I forget exactly what she did but she earned a smack for some bad behavior, so she jumped onto the bed and sulked, giving me several baleful glances out of the corner of her eye. I felt bad almost immediately and went to kiss her on the head - at which point she leapt up, bit me on the nose, and took off running. I swear if dogs could laugh she’d have been heard halfway down the block.

Gromit just did something really funny last night. I bought a bag of Jolly Ranchers - small hard candies wrapped in cellophane, for those of you who don’t now - and had put them in a candy dish on one of the end tables in the living room. About an hour later, I found a wrapper on the floor. I puzzled over it, since I hadn’t eaten one and I didn’t think Mr. Athena had, either.

About a half hour later, I notice Gromit’s got something in his mouth. Sure enough, it’s a Jolly Rancher. Nice solution for puppy breath! The candy dish is above his head, so he must have delicately stood up on his back legs, and nicely taken one piece of candy from the dish. None of the others were disturbed.

Weirdo dog!

My cat Fluffy (hey, I named her when I was a kid) was drawn to a nature program I was watching one night featuring big cats. She watched carefully and then appeared bewildered as the cat ran off the side of the screen…she then checked around the back & side of the TV to figure out where it had gone!

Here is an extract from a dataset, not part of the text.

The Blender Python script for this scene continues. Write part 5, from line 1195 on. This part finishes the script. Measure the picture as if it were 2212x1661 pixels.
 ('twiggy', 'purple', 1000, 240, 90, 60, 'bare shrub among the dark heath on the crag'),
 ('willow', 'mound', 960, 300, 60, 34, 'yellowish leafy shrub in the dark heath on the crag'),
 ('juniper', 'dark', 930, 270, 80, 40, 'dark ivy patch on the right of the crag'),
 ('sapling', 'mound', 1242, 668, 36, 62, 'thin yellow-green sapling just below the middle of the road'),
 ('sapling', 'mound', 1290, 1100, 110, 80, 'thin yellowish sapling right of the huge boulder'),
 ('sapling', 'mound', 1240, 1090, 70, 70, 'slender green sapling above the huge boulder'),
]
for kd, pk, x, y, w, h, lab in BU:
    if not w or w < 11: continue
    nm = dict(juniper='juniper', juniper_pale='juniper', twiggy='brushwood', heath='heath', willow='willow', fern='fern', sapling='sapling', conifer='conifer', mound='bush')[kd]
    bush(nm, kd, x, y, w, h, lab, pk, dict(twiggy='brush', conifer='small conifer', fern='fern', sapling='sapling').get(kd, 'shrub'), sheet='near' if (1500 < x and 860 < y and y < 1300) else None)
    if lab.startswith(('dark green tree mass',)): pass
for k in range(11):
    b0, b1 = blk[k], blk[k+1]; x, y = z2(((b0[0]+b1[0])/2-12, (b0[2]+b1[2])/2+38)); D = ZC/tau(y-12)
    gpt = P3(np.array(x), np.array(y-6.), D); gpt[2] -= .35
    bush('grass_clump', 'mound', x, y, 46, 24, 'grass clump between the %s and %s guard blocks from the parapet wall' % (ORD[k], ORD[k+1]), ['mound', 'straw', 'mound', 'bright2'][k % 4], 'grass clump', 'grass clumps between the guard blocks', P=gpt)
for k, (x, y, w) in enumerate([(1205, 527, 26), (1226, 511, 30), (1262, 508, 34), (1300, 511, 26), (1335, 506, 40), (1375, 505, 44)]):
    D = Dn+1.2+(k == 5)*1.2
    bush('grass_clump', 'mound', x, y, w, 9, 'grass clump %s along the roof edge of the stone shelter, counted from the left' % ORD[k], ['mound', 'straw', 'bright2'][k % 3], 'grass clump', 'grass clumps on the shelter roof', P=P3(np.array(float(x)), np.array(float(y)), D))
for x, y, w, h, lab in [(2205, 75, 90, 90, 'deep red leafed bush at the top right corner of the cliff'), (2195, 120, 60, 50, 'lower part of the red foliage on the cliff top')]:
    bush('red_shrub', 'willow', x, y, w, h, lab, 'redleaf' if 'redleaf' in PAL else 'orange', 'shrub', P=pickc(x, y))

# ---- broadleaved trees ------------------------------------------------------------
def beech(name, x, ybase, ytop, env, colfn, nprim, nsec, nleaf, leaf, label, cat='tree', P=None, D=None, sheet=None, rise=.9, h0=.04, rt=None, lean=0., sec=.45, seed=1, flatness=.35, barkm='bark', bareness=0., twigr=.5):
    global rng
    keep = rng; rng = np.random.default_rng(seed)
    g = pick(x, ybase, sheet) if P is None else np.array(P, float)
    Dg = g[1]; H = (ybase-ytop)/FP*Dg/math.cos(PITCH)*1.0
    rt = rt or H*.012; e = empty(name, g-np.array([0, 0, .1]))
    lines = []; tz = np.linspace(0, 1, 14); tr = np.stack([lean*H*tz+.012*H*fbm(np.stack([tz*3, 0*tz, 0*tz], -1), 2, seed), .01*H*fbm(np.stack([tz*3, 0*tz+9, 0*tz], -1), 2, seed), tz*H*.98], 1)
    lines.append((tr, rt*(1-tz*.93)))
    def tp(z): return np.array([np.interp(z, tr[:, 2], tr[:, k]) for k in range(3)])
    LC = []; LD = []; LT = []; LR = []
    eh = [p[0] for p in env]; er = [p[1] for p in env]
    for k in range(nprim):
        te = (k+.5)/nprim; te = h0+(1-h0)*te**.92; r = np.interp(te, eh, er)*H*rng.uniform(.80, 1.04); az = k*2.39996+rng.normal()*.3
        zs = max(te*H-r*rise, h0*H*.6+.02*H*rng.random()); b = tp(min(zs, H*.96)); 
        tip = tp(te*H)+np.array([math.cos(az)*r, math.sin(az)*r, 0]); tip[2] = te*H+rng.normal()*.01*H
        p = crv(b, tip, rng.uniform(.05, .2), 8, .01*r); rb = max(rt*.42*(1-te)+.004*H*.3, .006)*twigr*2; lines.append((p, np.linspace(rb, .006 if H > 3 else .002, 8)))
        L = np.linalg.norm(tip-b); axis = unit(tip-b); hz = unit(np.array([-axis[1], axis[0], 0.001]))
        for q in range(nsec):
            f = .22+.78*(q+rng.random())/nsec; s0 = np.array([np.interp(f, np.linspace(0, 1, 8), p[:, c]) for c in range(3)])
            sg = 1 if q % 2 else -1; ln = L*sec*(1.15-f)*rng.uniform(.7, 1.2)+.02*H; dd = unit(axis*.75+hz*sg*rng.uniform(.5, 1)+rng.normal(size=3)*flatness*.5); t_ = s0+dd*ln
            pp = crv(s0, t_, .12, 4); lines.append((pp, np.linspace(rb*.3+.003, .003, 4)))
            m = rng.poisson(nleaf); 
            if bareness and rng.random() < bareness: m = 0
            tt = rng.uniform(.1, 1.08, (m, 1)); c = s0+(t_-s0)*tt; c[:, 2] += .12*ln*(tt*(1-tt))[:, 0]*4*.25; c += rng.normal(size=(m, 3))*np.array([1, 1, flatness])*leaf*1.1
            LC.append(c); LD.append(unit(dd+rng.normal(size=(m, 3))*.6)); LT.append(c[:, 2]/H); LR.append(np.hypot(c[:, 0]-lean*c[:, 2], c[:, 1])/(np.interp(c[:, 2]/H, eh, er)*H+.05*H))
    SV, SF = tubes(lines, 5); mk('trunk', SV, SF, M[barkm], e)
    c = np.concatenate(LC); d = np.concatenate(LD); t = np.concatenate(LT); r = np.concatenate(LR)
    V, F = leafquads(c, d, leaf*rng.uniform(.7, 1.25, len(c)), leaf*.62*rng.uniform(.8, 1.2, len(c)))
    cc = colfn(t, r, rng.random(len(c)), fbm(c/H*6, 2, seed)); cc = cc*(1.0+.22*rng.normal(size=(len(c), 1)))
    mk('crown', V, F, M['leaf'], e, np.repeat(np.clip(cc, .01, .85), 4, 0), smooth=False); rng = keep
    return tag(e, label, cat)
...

My current cat, Max, reciprocates when I give him kisses by gently nipping the end of my nose. He’s also very responsive to emotions–a surefire way to get him to come to me is to pretend I’m crying. He’ll come up and paw my face when I do this.

SpoonerDog also knows when the TV goes off, we’re leaving the room, but has also learned that we like snooze alarms -so she usually doesn’t get off the bed until we start moving.

She also has learned that “Excuse me” means to get up & move - usually it’s cause she’s laying at our feet in the computer room & we don’t want to roll over a paw or tail.